The one in Vladimir, also dedicated to Saint George, did not survive. The
remaining two are the church of Saints Boris and Gleb in the village of
Kideksha and the Cathedral Spaso Preobrazhensky (The Transfiguration of the
Savior) at Pereslavl-Zaleskii. The year 1152 is given for all four as the
beginning of construction. They were all small and squat, looking like a cube
made of white stone with four piers supporting a single cupola and three
semicircular apses projecting from the eastern end. Their heavy bare and very
solid walls, divided by pilasters, gave these churches a simple and rather
severe aspect. Their deeply recessed windows looked much like crenels.
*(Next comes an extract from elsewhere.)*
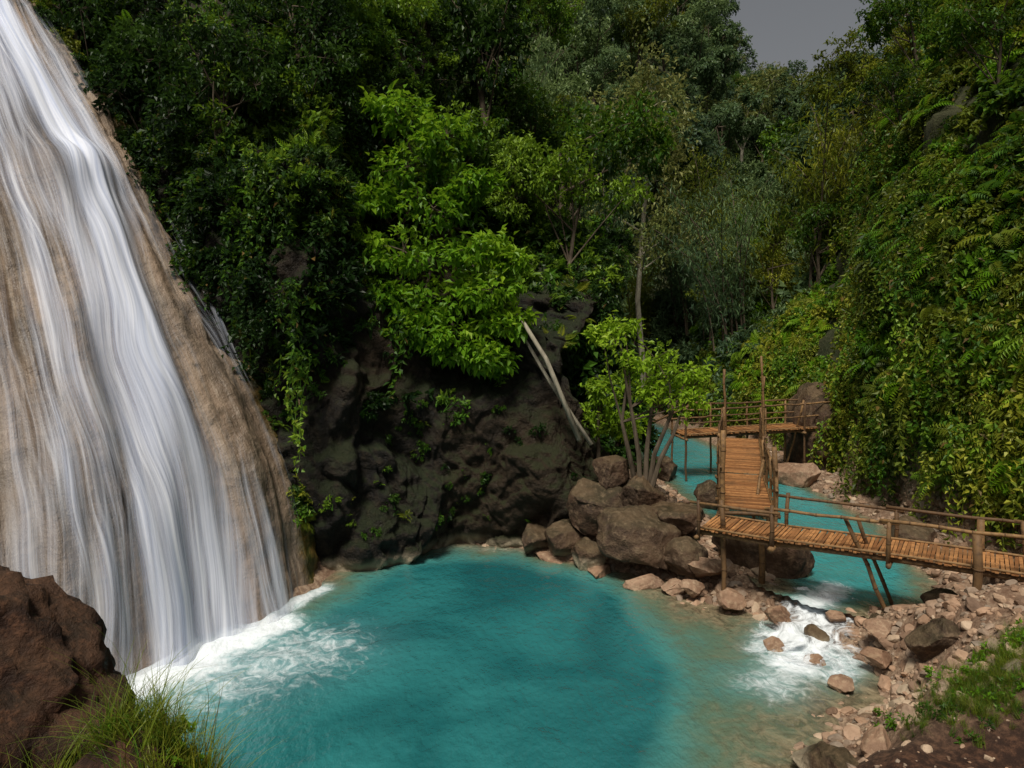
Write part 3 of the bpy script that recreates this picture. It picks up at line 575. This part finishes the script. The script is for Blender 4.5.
def tuft(n,h,nm='grass_tuft',mat=M_leafY):
    m=MB()
    for i in range(n):
        az=rng.uniform(0,6.28); d=np.array([math.cos(az),math.sin(az),0]); b=rng.normal(size=3)*.05; b[2]=0; hh=h*rng.uniform(.4,1.1); ben=rng.uniform(.1,.9); s=np.linspace(0,1,6)[:,None]
        P=b+d*hh*ben*s**2+np.array([0,0,1.])*hh*(s-.3*ben*s**3); sd2=np.array([-d[1],d[0],0]); w=.0035*(1-s)+.0006; A_=P+sd2*w;B_=P-sd2*w; V=np.concatenate([A_,B_]); F=[]
        for k in range(5): F+=[[k,k+1,6+k],[k+1,7+k,6+k]]
        m.addm(V,F,rng.uniform(.2,1.0))
    return src(nm,m.mesh(nm),mat)
gt=[tuft(26,.5),tuft(22,.42,mat=M_leafA),tuft(20,.55)]
gt2=[tuft(40,.5),tuft(36,.42,mat=M_leafA),tuft(36,.45,mat=M_leafY)]
def gpts(n,cx,cy,sx,sy):
    x=rng.normal(size=n)*sx+cx;y=rng.normal(size=n)*sy+cy; return np.stack([x,y,H(x,y)],1)
G1=gpts(115,-1.9,4.0,.26,.2); scatter('grass',G1,np.tile([0,0,1.],(len(G1),1)),S(.3,1.0,len(G1)),gt,1.,.25)
G3=gpts(520,5.5,7.0,.6,.2); G3=np.concatenate([G3,gpts(200,4.7,6.8,.35,.15)]); G3=G3[G3[:,2]>.35]; scatter('grass',G3,np.tile([0,0,1.],(len(G3),1)),S(.15,.45,len(G3)),gt2,1.,.25)
wl=bush(60,.4,.5,.8,M_leafBright); wl2=bush(60,.35,.4,.8,M_leafA)
G4=gpts(120,5.3,6.95,.7,.25); scatter('weeds',G4,np.tile([0,0,1.],(len(G4),1)),S(.05,.14,len(G4)),[wl,wl2],1.,.2)
G5=gpts(34,-1.95,4.0,.3,.2); scatter('weeds',G5,np.tile([0,0,1.],(len(G5),1)),S(.06,.14,len(G5)),[wl2,wl],1.,.2)
G6=gpts(40,-2.95,3.8,.25,.12); G6[:,2]=np.maximum(G6[:,2],1.7); scatter('grass',G6,np.tile([0,-.3,1.],(len(G6),1)),S(.4,.8,len(G6)),gt,.7,.2)

cb=[]
for k in range(6):
    P=rock_shape(I3[0],40+k)*np.array([1,rng.uniform(.6,.9),rng.uniform(.35,.65)]); me=mesh_np('cobble',P,I3[1],None,False); cb.append(src('cobble',me,M_cob))
spF=sp[TF].mean(1); ssF=ss[TF].mean(1)
def wc(c,n): return ((c[:,2]>-.18)&(c[:,2]<1.7)&(sfF<.5)&(c[:,0]>2.0)&(c[:,1]>6.9)&(c[:,1]<27))*(ssF>-.1)*np.exp(-np.clip(c[:,1]-12,0,20)/5)*np.exp(-np.clip(np.minimum(spF,ssF)-.8,0,9)*.4)
P,Nn,i=sample(TV,TF,6500,wc); s_=.03+.13*rng.random(len(P))**3.5; scatter('river_cobbles',P,Nn,s_,cb,.5,.3)
def wc2(c,n): return ((c[:,2]>-.14)&(c[:,2]<.6))*(sfF<1)*(c[:,0]>-2)*(c[:,0]<3.2)*(c[:,1]>11.5)*(c[:,1]<15)*1.
P,Nn,i=sample(TV,TF,900,wc2); scatter('river_cobbles',P,Nn,.03+.12*rng.random(len(P))**3,cb,.5,.3)
def wc3(c,n): return ((c[:,1]<7.6)&(c[:,1]>5)&(c[:,0]>2.2)&(c[:,0]<7)&(c[:,2]>-.1))*1.
P,Nn,i=sample(TV,TF,400,wc3); scatter('river_cobbles',P,Nn,.015+.07*rng.random(len(P))**3,cb,.5,.3)

# ------------------------------------------------------------------ bamboo footbridge
def bam_mat(name,a,b,c3):
    t=NT(name); v=t.attr('tint'); n=t.noise(14,4,.6,t.pos()); n2=t.noise(2,3,.6,t.pos())
    c=t.mix(v,a,b); c=t.mix(t.ramp(n,.4,.75,0,.8),c,c3); c=t.mix(t.ramp(n2,.45,.7,0,.5),c,(.12,.07,.035))
    return t.fin(t.pbsdf(c,.65,t.bump(n,.4,.01),spec=.25))
M_deck=bam_mat('bamboo_slats',(.20,.082,.030),(.47,.225,.085),(.15,.068,.028)); M_pole=bam_mat('bamboo_poles',(.09,.05,.025),(.27,.155,.065),(.05,.03,.02))
bridge=bpy.data.objects.new('bamboo_footbridge',None); scene.collection.objects.link(bridge)
deck=MB();pole=MB()
def wob(p,a=.015): return tuple(np.array(p)+rng.normal(size=3)*a)
def pl(p,q,r=.035):
    p=np.array(p,float);q=np.array(q,float); n=max(3,int(np.linalg.norm(q-p)/.35)+1); pts=[wob(p+(q-p)*i/(n-1),.010) for i in range(n)]
    pole.tube(pts,[r*rng.uniform(.92,1.08) for _ in range(n)],7,rng.random())
    for u in pts[1:-1]:
        d=(q-p)/np.linalg.norm(q-p)*.008; pole.tube([tuple(np.array(u)-d),tuple(np.array(u)+d)],r*1.18,7,.1)
def section(a,b,w,rail,sp_=1.15,mid=True,sag=0.,sides=(1,-1),legs=True):
    a=np.array(a,float);b=np.array(b,float); L=np.linalg.norm((b-a)[:2]); d=(b-a)/L; s=np.array([d[1],-d[0],0]); s/=np.linalg.norm(s)
    def pt(t): return a+d*t+np.array([0,0,-sag*math.sin(math.pi*min(max(t/L,0),1))])
    n=int(L/.052)
    for i in range(n):
        c=pt((i+.5)*L/n); e=w/2+rng.uniform(.0,.06); jt=rng.normal()*.02
        deck.box(c+np.array([0,0,rng.normal()*.005]),(s+d*jt)*e,d*.021,np.array([0,0,.009]),rng.random())
    for o in (-w*.42,0,w*.42):
        m=int(L/.6)+2
        pole.tube([tuple(pt(L*i/(m-1))+s*o-np.array([0,0,.06])) for i in range(m)],.045,7,.4)
    for o in (-w*.5,w*.5):
        m=int(L/.6)+2; pole.tube([tuple(pt(L*i/(m-1))+s*o+np.array([0,0,.025])) for i in range(m)],.02,6,.9)
    k=max(2,int(round(L/sp_))+1)
    for sg in sides:
        tops=[]
        for i in range(k):
            c=pt(L*i/(k-1))+s*sg*(w/2+.04); zb=min(float(H(np.array([c[0]]),np.array([c[1]]))[0])-.15,.9)
            if not legs: zb=c[2]-.16
            top=c+np.array([0,0,rail+rng.uniform(.02,.08)])
            pl((c[0],c[1],zb),top+np.array([rng.normal()*.02,rng.normal()*.02,0]),.03); tops.append(c+np.array([0,0,rail]))
        for q in range(k-1):
            pl(tops[q]-d*.12,tops[q+1]+d*.12+np.array([0,0,rng.normal()*.015]),.024)
            if mid: pl(tops[q]-np.array([0,0,rail*.5])-d*.1,tops[q+1]-np.array([0,0,rail*.5])+d*.1,.02)
    for i in range(k):
        c=pt(L*i/(k-1)); pl(c-s*(w/2+.12)-np.array([0,0,.11]),c+s*(w/2+.12)-np.array([0,0,.11]),.035)
sN=np.array([.565,.825,0]); dN=np.array([.825,-.565,0]); c0=np.array([3.15,10.95,1.3])+sN*.42
section(c0+dN*1.0,c0+dN*7.2,.84,.48,1.75,mid=False,sag=-.08,legs=False)
section(c0-dN*.15,c0+dN*.98,.9,.42,1.1,mid=False,sides=(1,),legs=False)
section((4.22,12.2,1.315),(5.08,15.1,1.32),.86,.72,1.0)
section((5.1,15.16,1.33),(6.25,18.6,1.55),.9,.8,1.15)
section((4.7,19.2,1.6),(9.3,19.9,1.75),.9,.7,1.1)
pl((5.62,15.2,.2),(5.55,15.15,3.9),.025); pl((3.75,12.25,.1),(3.8,12.3,2.7),.045); pl((4.68,12.2,.1),(4.72,12.25,2.4),.045); pl((5.9,18.8,.3),(5.85,18.8,3.4),.035); pl((6.9,18.9,.3),(6.95,18.9,3.2),.035); pl((3.42,11.0,-.1),(3.38,11.0,1.75),.04)
pl((4.82,9.85,1.78),(5.5,9.75,.15),.03); pl((5.05,10.0,1.78),(5.75,10.15,.15),.028); pl((4.1,11.2,.2),(4.1,11.2,1.2),.05)
pl((4.2,12.3,.2),(5.0,13.6,1.9),.03); pl((6.02,8.86,.5),(6.04,8.86,1.85),.055); pl((6.6,9.6,.6),(6.6,9.6,1.85),.05)
pl((7.9,19.9,.2),(8.3,19.4,2.5),.03); pl((4.0,19.3,1.9),(5.2,19.0,2.5),.03)
add('deck_slats',deck.mesh('deck_slats'),M_deck,bridge); add('poles_and_railings',pole.mesh('poles_and_railings',True),M_pole,bridge)

# ------------------------------------------------------------------ light
EL=60; AZ=198
w=bpy.data.worlds.new('World'); scene.world=w; w.use_nodes=True; nt=w.node_tree; nt.nodes.clear()
sk=nt.nodes.new('ShaderNodeTexSky'); sk.sky_type='NISHITA'; sk.sun_disc=False; sk.sun_elevation=math.radians(EL); sk.sun_rotation=math.radians(AZ); sk.dust_density=4; sk.air_density=1.2
hs=nt.nodes.new('ShaderNodeHueSaturation'); hs.inputs['Saturation'].default_value=.2; bg=nt.nodes.new('ShaderNodeBackground'); bg.inputs[1].default_value=.056; ou=nt.nodes.new('ShaderNodeOutputWorld')
nt.links.new(sk.outputs[0],hs.inputs['Color']); nt.links.new(hs.outputs[0],bg.inputs[0]); nt.links.new(bg.outputs[0],ou.inputs[0])
sl=bpy.data.lights.new('sun','SUN'); sl.energy=3.8; sl.angle=math.radians(14); sl.color=(1,.93,.80); so=bpy.data.objects.new('sun',sl); scene.collection.objects.link(so)
el,az=math.radians(EL),math.radians(AZ); dv=Vector((math.sin(az)*math.cos(el),math.cos(az)*math.cos(el),math.sin(el))); so.rotation_euler=dv.to_track_quat('Z','Y').to_euler(); so.location=(0,0,60)
cd=bpy.data.cameras.new('camera'); cd.lens=24; cd.sensor_width=36; cd.shift_y=-54/1024; cd.clip_end=600; cd.clip_start=.1
co=bpy.data.objects.new('camera',cd); scene.collection.objects.link(co); co.location=(0,0,4.5); co.rotation_euler=(math.pi/2,0,0); scene.camera=co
This was
the common type of church built in this part of Russia in the 12th century, of
course, with the exception of those very few highly decorated that we have
already described. The two remaining churches were damaged and restored several
times, and on each occasion they underwent some changes and redecoration. Their
interiors were entirely covered with frescoes, but only a few fragments from
the 12th century are still visible. Neither do we see those that were painted
in the 15 the or the 17th centuries, and Soviet critics prefer not to mention
them. As in most other churches unfinished excavations and dilapidated walls
are all that is left of their ancient glory. We know that religious authorities
did not always take good care of their churches and that sometimes they were
overzealous to modernize them, but until the nineteen-twenties services were
held there. Why, we ask ourselves, did their Iconostasis, icons, chandeliers,
church vessels, even their floors and hundreds of other church objects have to
be pulled down and destroyed. Very rarely a few items were taken to museums,
usually after risky and painful supplications of those who only wanted to
preserve national heritage. We have photos of both churches in our sections on
Suzdal and Periayaslavl respectively.